Monday, April 17, 2006

Brownian Rain

WOOOOOOOOOOOOHOOOOO!

this is good stuff...
I call it "Brownian Rain," and its going to get better soon. More on this to come as I noodle with it, but so far so good. This is 100 little brownian particles going nuts from random spots around the origin. I want it to spawn around the camera so you are engulfed in them like rain...


Here is a newer variation. The particles spawn all around the camera and have random lifespans. The darker lines are the paths of near-dead particles.

Wow so I just took this idea and ran with it. Here is some more stuff based on the same concept.

These ones are made by introducing a small bias into the randomness so that a particular direction is favored. You can easily see the progression of movement from the particle well (the pointy end) along the bias vector.

I think this is the high point of the website so far. I am quite pleased with these renderings. Keep in mind that all of these renderings were produced with the same algorithm across different instances and with some variable tweaking.

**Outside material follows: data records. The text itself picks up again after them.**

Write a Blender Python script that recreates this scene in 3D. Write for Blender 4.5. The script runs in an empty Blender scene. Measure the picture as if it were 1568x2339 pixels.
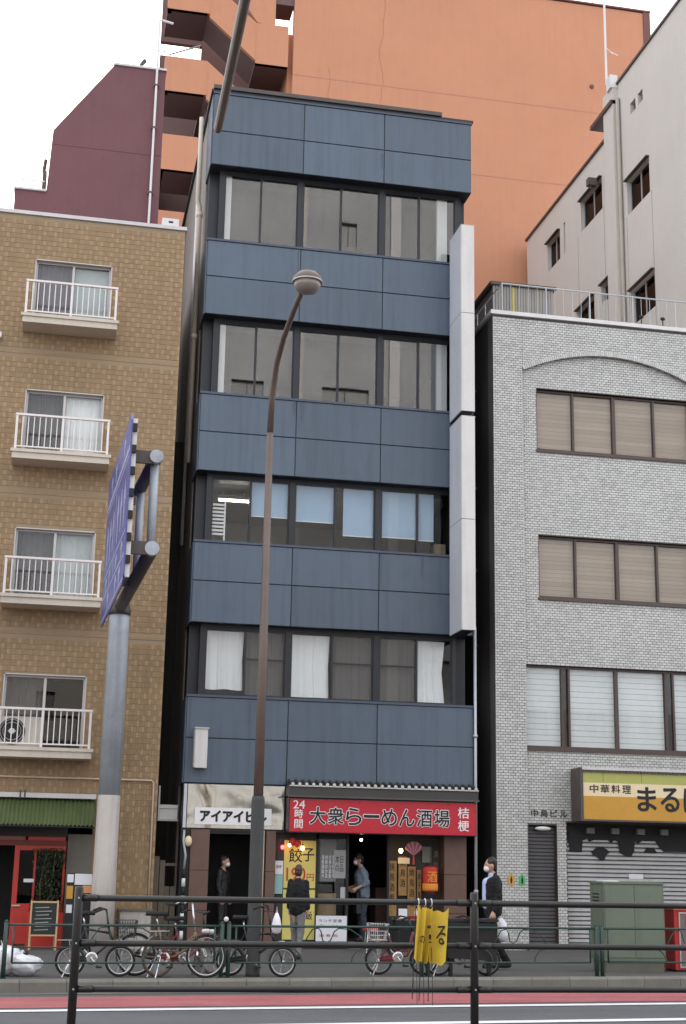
import bpy, bmesh, math, random
from mathutils import Vector, Matrix
import numpy as np
random.seed(7); rng = np.random.default_rng(7)
SC = bpy.context.scene; C = SC.collection
R = math.radians

# ------------------------------------------------------------------ camera
cam = bpy.data.cameras.new('camera'); camo = bpy.data.objects.new('camera', cam); C.objects.link(camo); SC.camera = camo
p, r, yw = R(14.0), R(1.09), R(11.42)
F = Vector((math.sin(yw)*math.cos(p), math.cos(yw)*math.cos(p), math.sin(p)))
RT = Vector((math.cos(yw), -math.sin(yw), 0)); U = RT.cross(F)
cx = RT*math.cos(r) + U*math.sin(r); cy = -RT*math.sin(r) + U*math.cos(r)
camo.matrix_world = Matrix(((cx.x, cy.x, -F.x, -2.503), (cx.y, cy.y, -F.y, -27.0), (cx.z, cy.z, -F.z, 1.53), (0, 0, 0, 1)))
cam.sensor_fit = 'VERTICAL'; cam.sensor_height = 36; cam.lens = 36*3231/2339
cam.clip_start = 0.05; cam.clip_end = 2000
# ------------------------------------------------------------------ world, sun, exposure
SUN_EL, SUN_AZ = R(34), R(3)              # sun stands behind the buildings (azimuth from +Y towards +X)
w = bpy.data.worlds.new('World'); SC.world = w; w.use_nodes = True
nt = w.node_tree; nt.nodes.clear()
out = nt.nodes.new('ShaderNodeOutputWorld'); bg = nt.nodes.new('ShaderNodeBackground')
sky = nt.nodes.new('ShaderNodeTexSky'); sky.sky_type = 'NISHITA'; sky.sun_disc = False
sky.sun_elevation = SUN_EL; sky.sun_rotation = SUN_AZ; sky.air_density = 1.0; sky.dust_density = 4.0; sky.ozone_density = 1.0
mx = nt.nodes.new('ShaderNodeMixRGB'); mx.inputs[0].default_value = 0.72; mx.inputs[2].default_value = (13.0, 13.2, 13.8, 1)  # thin even overcast
nt.links.new(sky.outputs[0], mx.inputs[1]); nt.links.new(mx.outputs[0], bg.inputs[0]); bg.inputs[1].default_value = 0.11
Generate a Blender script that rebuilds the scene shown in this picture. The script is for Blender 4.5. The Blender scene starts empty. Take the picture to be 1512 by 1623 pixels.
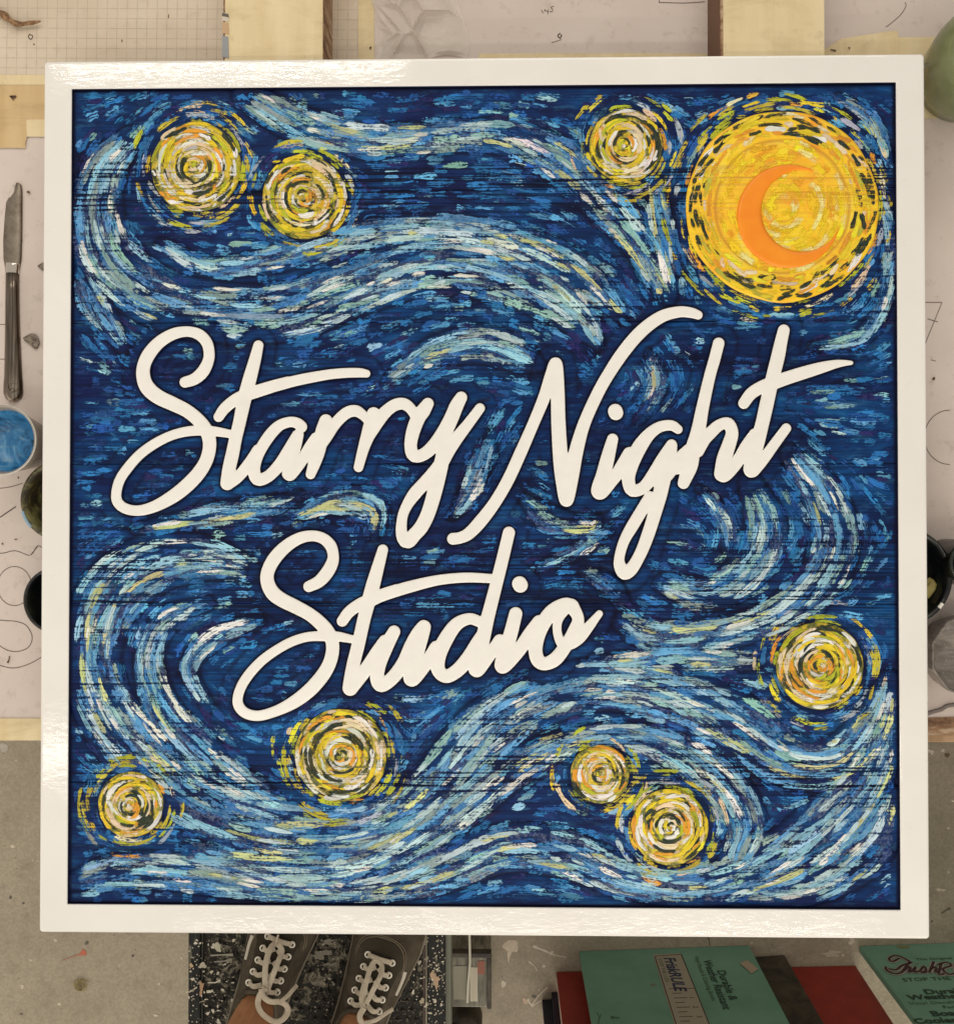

This is definitely some of my best work.

Sorry, I am getting a bit excited. There are lots of applications for something like this, though, and it is really fast to compute cause there is basically no computation. The original ball is still the king though.
Ok, then i was thinking, why not add gravitation to the system? I did and this is what it looks like. The particles all start far away from eachother and gradually are sucked together.

So next I had to try something even weirder. I started the particles close together, added in the bias, and adjusted gravitation to the point where the particles gradually start to reach escape velocity. The resulting rendering is a 3D image of what a timeline of the big bang might have looked like. At first its a singularity, but it cannot sustain that level of energy and particles start to seep off its event horizon... ...Then again, it also looks like a piece of celery.

1 Comments:

Anonymous Anonymous said...

Interesting, I liked the graphical results, though I don't know how to make it.